SOCIÉTÉ — Fanny Chartres est auteure et traductrice, essentiellement du roumain vers le français. Des neuf années qu’elle a passées à Bucarest est né Strada Zambila, son dernier roman jeunesse en date (et qui était en lice pour le Prix Gulli 2017), qui narre l’histoire de deux frangines dans la Bucarest d’aujourd’hui.
« Cueilleurs de fraises » : voilà comment, en Roumanie, on désigne ceux qui partent à l’étranger dans l’espoir d’y trouver une vie meilleure. Les parents d’Ilinca sont de ceux-là : ils ont quitté Bucarest pour la Normandie, où le père officie en tant que médecin, tandis que la mère enchaîne ménages et aide aux personnes âgées. Ses parents assurent à Ilinca que ce n’est que provisoire, mais la fillette trouve le temps diablement long et ce d’autant plus que Noël approche, sans offrir de meilleure perspective.
En l’absence des parents, la vie s’est peu à peu organisée dans le petit appartement de la rue Zambila : les grands-parents sont là (avec leurs huit chats, tous nommés selon des villes françaises !) pour veiller sur Ilinca et Zoe, la petite sœur. Celle-ci est plus jeune qu’Ilinca, très insouciante, et compose même une ode aux fraises, sans percevoir tout ce que le fruit traîne de péjoratif dans son sillage ! D’ailleurs, Zoe semble s’acclimater bien mieux qu’Ilinca à l’absence parentale et ne comprend guère la colère de son aînée.
Celle-ci tente alors, devant l’absence de réponse franche des parents quant à leur retour, de s’investir dans un projet scolaire : associée à Florin, un élève rom de sa classe, elle parcourt la ville à la recherche du cliché idéal, que son camarade se chargera d’illustrer de quelques vers de son cru. Un bon moyen, pour l’un comme pour l’autre, de percer quelques carapaces et, qui sait, de tromper l’attente en attendant le retour des parents ?
Si l’on arpente en long, en large et en travers les rues de Bucarest sur les traces de notre jeune (et très énervée) photographe, Strada Zambila parle plus de l’histoire de la jeune fille qu’est Ilinca que de la Roumanie – même si la situation de celle-ci transparaît, évidemment, entre les lignes.
Les fameux « cueilleurs de fraises » – ainsi nommés en raison de la forte immigration roumaine vers l’Espagne pour aller ramasser des fraises – sont évidemment au centre du récit, puisque les parents d’Ilinca sont perçus comme tels. L’autre sujet d’actualité, ce sont les roms, dont on découvre avec une certaine consternation qu’ils sont encore plus mal considérés en Roumanie qu’ils ne le sont dans d’autres contrées (la nôtre, par exemple). Ainsi, Florin et sa famille sont-ils en butte au racisme dans leur propre pays, un constat qui ne va pas tarder à bousculer les préjugés d’Ilinca – et peut-être, dans la foulée, ceux du lecteur.

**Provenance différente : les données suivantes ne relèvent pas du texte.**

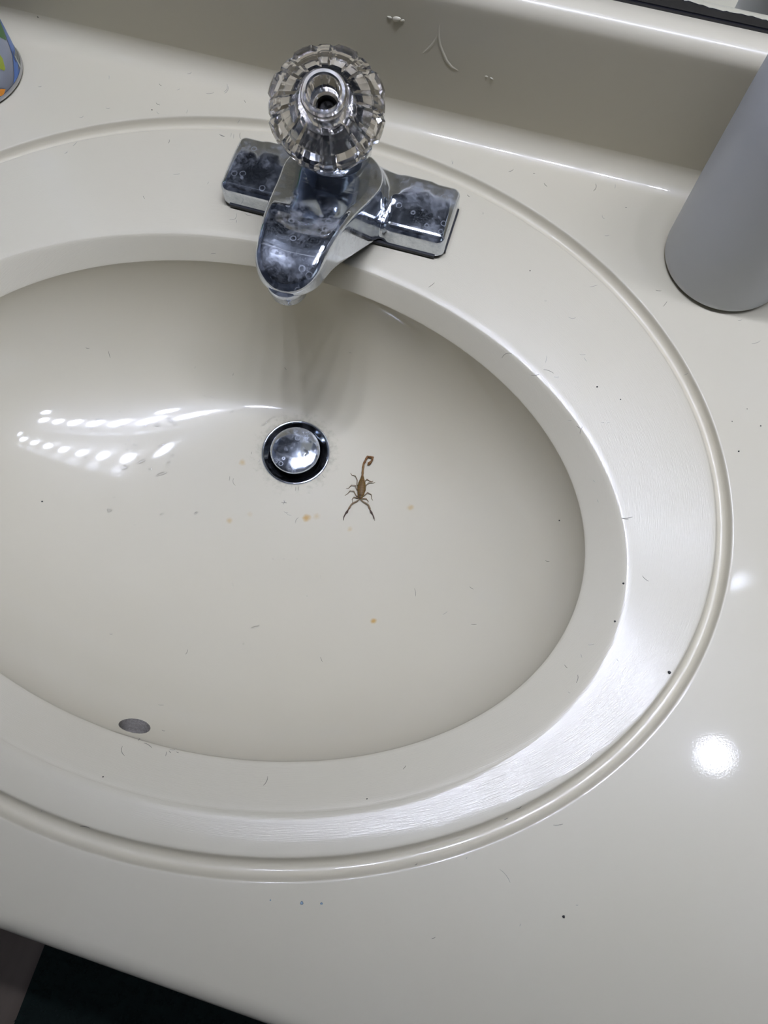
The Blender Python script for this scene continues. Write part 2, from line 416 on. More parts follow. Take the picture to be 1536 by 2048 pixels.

Mais, avant tout cela, Strada Zambila est un roman jeunesse qui charrie des sujets qui parleront aux jeunes lecteurs : amitié et relations familiales sont au centre de l’histoire, le reste venant surtout offrir un écrin à l’intrigue. Car malgré son lieu de vie, Ilinca traverse une période tumultueuse, où elle est à la fois en rébellion contre sa famille et bien forcée de s’avouer que celle-ci ne vient que de l’amour qu’elle leur porte : pas toujours facile, mais à peu près indispensable dans une petite crise familiale en bonne et due forme !
Avec Strada Zambila, Fanny Chartres signe une belle histoire familiale aux thèmes universels, très accessible à de jeunes lecteurs, tout en offrant une plongée aussi dépaysante qu’intéressante dans la Bucarest d’aujourd’hui.